The New York Times recently ran an article about the ubiquity of advertising. The total "duh" summation of the article: advertising is all around us.“We’re always looking for new mediums and places that have not been used before — it’s an effort to get over the clutter,” Mr. de Echevarria said.
“But,” he added, “I guess we end up creating more clutter.”
Though there were a few nonsense quotes in the piece, it was a good reminder of what advertising is up against from within its own ranks. (This is before comparing it to literally every form of superior media including, but not limited to; internet videos, TV shows, books, magazines, bits of paper littered on the ground, "true" art, etc.)
The problem is that advertising is the only thing that has permission to go everywhere. Someone puts up a piece of graffiti on a wall, it might come down.

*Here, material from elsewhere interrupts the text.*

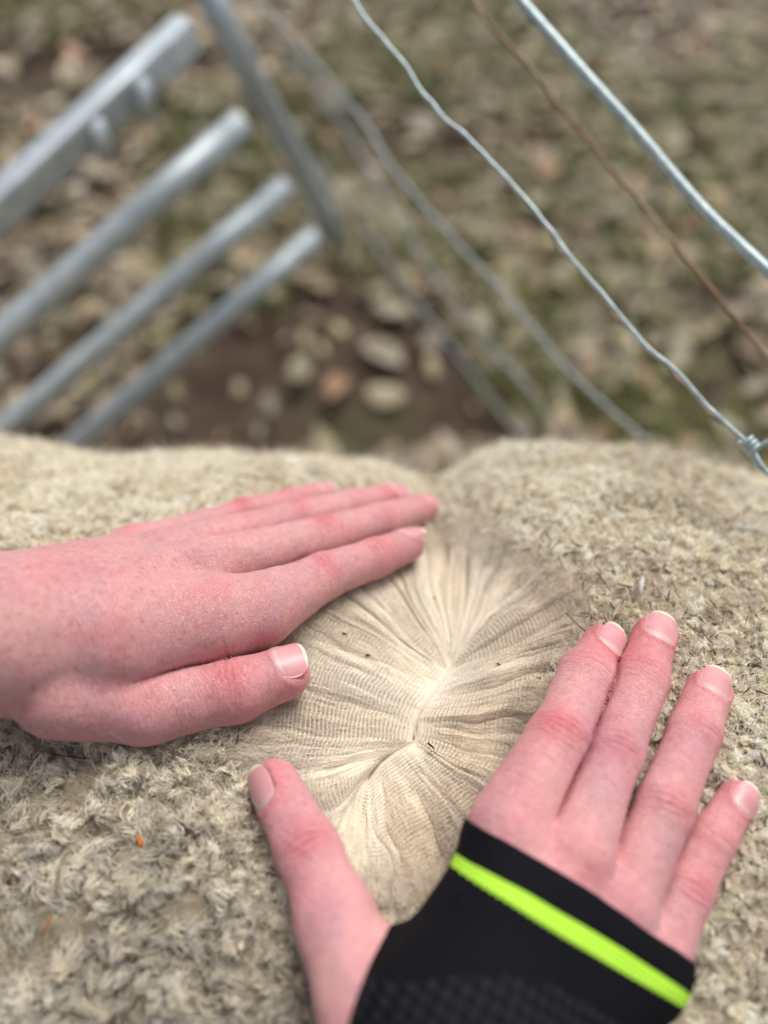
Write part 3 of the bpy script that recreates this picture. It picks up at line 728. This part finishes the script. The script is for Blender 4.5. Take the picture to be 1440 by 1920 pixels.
# outer wool: curly lock tips
def scatter(n):
    x = rng.uniform(-.25, .26, n); y = rng.uniform(-.055, .305, n); return x, y
NL = 62000
x, y = scatter(NL)
k_ = np.abs(x) < .125 + .36 * np.clip(y + .03, 0, 1); x, y = x[k_], y[k_]
_, sdd = rval(x, y); k_ = (sdd < .0005) | ((sdd < .0028) & (rng.random(len(x)) < .5)); x, y, sdd = x[k_], y[k_], sdd[k_]
root = np.stack([x, y, H(x, y)], -1); e = .003
nrm = np.stack([-(H(x + e, y) - H(x - e, y)) / (2 * e), -(H(x, y + e) - H(x, y - e)) / (2 * e), np.ones_like(x)], -1); nrm /= np.linalg.norm(nrm, axis=1)[:, None]
root = root - nrm * .0022
m_ = ~(in_hands(root + nrm * .001) & in_hands(root + nrm * .004)); root, nrm, x, y, sdd = root[m_], nrm[m_], x[m_], y[m_], sdd[m_]
n = len(root); print('locks', n)
fa = 2.6 * math.pi * n2(x, y, .03, 91) + 1.2 * n2(x, y, .009, 92); flow = np.stack([np.cos(fa), np.sin(fa), 0 * fa], -1)
big = sm(-.04, -.09, x) * sm(.12, .03, y) + .9 * np.exp(-((x + .068) / .03) ** 2 - ((y - .035) / .03) ** 2)   # coarser locks in the lower left
size = (1 + .7 * np.clip(big, 0, 1)) * rng.uniform(.65, 1.2, n) * (1 + .22 * n2(x, y, .012, 97))
keep = rng.random(n) < 1.0 / (1 + .9 * np.clip(big, 0, 1)); root, nrm, x, y, sdd, fa, flow, big, size = root[keep], nrm[keep], x[keep], y[keep], sdd[keep], fa[keep], flow[keep], big[keep], size[keep]; n = len(root)
out_ = np.stack([x - .0, y - .1, 0 * x], -1); out_ /= np.linalg.norm(out_, axis=1)[:, None] + 1e-9
rimw = np.exp(-(np.clip(-sdd, 0, 1) / .006))[:, None]
dirn = nrm * (.62 - .3 * rimw) + flow * .8 + rng.normal(0, .33, (n, 3)) + out_ * .9 * rimw; dirn /= np.linalg.norm(dirn, axis=1)[:, None]
u1 = np.cross(dirn, [0.3, .2, 1.0]); u1 /= np.linalg.norm(u1, axis=1)[:, None]; u2 = np.cross(dirn, u1)
NS, kp = 13, 9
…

Someone puts a horrible advertisement on a wall, it stays up as long as the owner of that space keeps cashing checks. This is well tread ground (since Banksy's missive about advertising has been thrust in our face no less than a hundred thousand times) but the point still hasn't permeated the staid environments of agencies and businesses. Somehow.
This is despite the fact that we have the most potential to do something noticeable. We are simultaneously more visible and more willing to produce wallpaper than any other medium.

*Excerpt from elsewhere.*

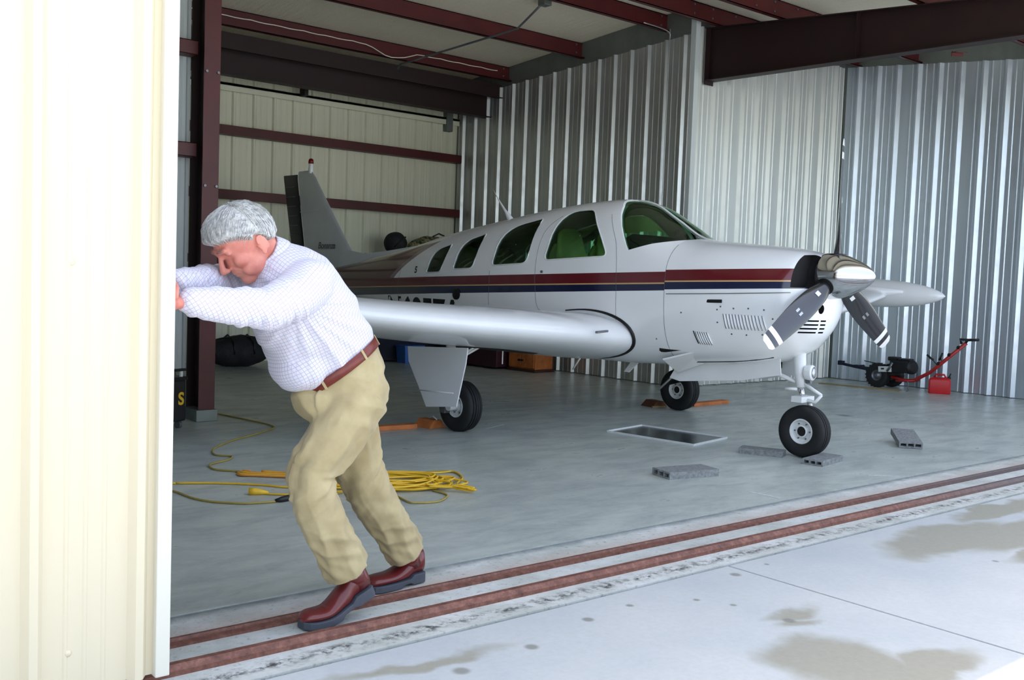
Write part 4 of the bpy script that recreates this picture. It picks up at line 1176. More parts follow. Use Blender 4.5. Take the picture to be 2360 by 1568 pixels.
# aircraft tug by the right wall
tug = thing('aircraft_tug', 'small engine-powered aircraft tug with a red handle against the right wall', 'tug', (12.85, 7.2, 0))
w_ = empty('wheel', (0.0, 0.22, 0.165), 0, tug)
b = MB(); b.lathe([(0.075, -0.05), (0.13, -0.065), (0.158, -0.05), (0.165, 0), (0.158, 0.05), (0.13, 0.065), (0.075, 0.05)], (0, 0, 0), (1, 0, 0), 32, cap=False); b.build('tyre', M['rubber'], w_, smooth=True, angle=50)
b = MB(); b.lathe([(0.078, -0.045), (0.07, -0.05), (0.05, -0.03), (0.02, -0.06), (0.001, -0.06)], (0, 0, 0), (1, 0, 0), 24, cap=False); b.build('rim', M['steel'], w_, smooth=True, angle=40, fixn=False)
w2 = empty('wheel', (0.22, 0.14, 0.165), 0, tug)
for ch in list(w_.children): copy_part(ch, w2)
for k in range(22):
    a = 2*pi*k/22; b = MB(); b.obox((0, 0.165*cos(a), 0.165*sin(a)), (1, 0, 0), (0, -sin(a), cos(a)), (0, cos(a), sin(a)), 0.05, 0.008, 0.005); b.build('tread_lug', M['rubber'], w_)
b = MB(); b.obox((0.02, 0.10, 0.20), (1, 0, 0), (0, 1, -0.1), (0, 0.1, 1), 0.05, 0.22, 0.03); b.tube([(0.02, 0.22, 0.165), (0.22, 0.14, 0.165)], 0.014, 8); b.build('frame', M['black'], tug, bevel=0.006)
b = MB(); b.tube([(0.0, 0.42, 0.235), (0.0, 0.62, 0.255), (0.0, 0.80, 0.275)], 0.02, 8); b.tube([(-0.09, 0.50, 0.262), (0.09, 0.50, 0.262)], 0.02, 8); b.obox((0, 0.46, 0.245), (1, 0, 0), (0, 1, 0.1), (0, -.1, 1), 0.05, 0.13, 0.02)
b.obox((0, 0.80, 0.285), (1, 0, 0), (0, 1, 0), (0, 0, 1), 0.035, 0.035, 0.03); b.build('towing_fork', M['navy'], tug, smooth=True, angle=40)
b = MB(); b.tube([(0.0, 0.22, 0.32), (0.0, 0.36, 0.335), (0.0, 0.44, 0.345)], 0.007, 6); b.build('control_rod', M['black'], tug, smooth=True)
eng = empty('engine', (0, 0, 0), 0, tug)
b = MB(); b.obox((0.04, -0.10, 0.31), (1, 0, 0), (0, 1, -0.05), (0, 0.05, 1), 0.10, 0.13, 0.085); b.build('crankcase', M['black'], eng, bevel=0.02)
b = MB(); b.lathe([(0.095, 0), (0.095, 0.05), (0.07, 0.075), (0.0, 0.08)], (0.03, -0.22, 0.31), (-0.3, -1, 0.1), 24); b.build('fan_shroud', M['black'], eng, smooth=True, angle=40)
b = MB(); b.box(-0.03, 0.12, -0.05, 0.08, 0.38, 0.435); b.build('air_cleaner', M['black'], eng, bevel=0.015)
b = MB(); b.box(-0.04, 0.10, -0.24, -0.08, 0.385, 0.425); b.build('fuel_tank', M['black'], eng, bevel=0.015)
b = MB(); b.tube([(-0.07, -0.02, 0.36), (-0.09, 0.0, 0.30), (-0.07, 0.05, 0.24)], 0.016, 8); b.build('exhaust', M['steel'], eng, smooth=True)
b = MB(); b.obox((-0.065, 0.09, 0.262), (0, 1, -0.08), (0, 0.08, 1), (1, 0, 0), 0.095, 0.038, 0.006); pl_ = b.build('side_plate', M['white_rough'], tug, bevel=0.003)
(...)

More money goes into advertising than anything else. Hell, blockbuster films now how marketing budgets that outweigh the costs of production. Myspace is spending roughly 2/3rds of their acquisition price on their marketing push. And my coffee cup comes with an ad for T-Mobile on it every so often. Most, if not all of it, is complete shit.
It's squandered potential. Squandered equity.
I understand the degree of difficulty it takes to get anything through the modern advertising process. The layers of approval, of thinking, re-thinking, un-thinking, and re-thinking again. But I also look at the very small pile of good work that gets produced and applaud it. Study it. Wonder how that got sold around the same time the terrible commercial for Competitor Brand did.
There's no clear solution to how to make this happen. Make marketers stop wasting the space, the gift of exposure we're given. But that doesn't mean we should stop trying.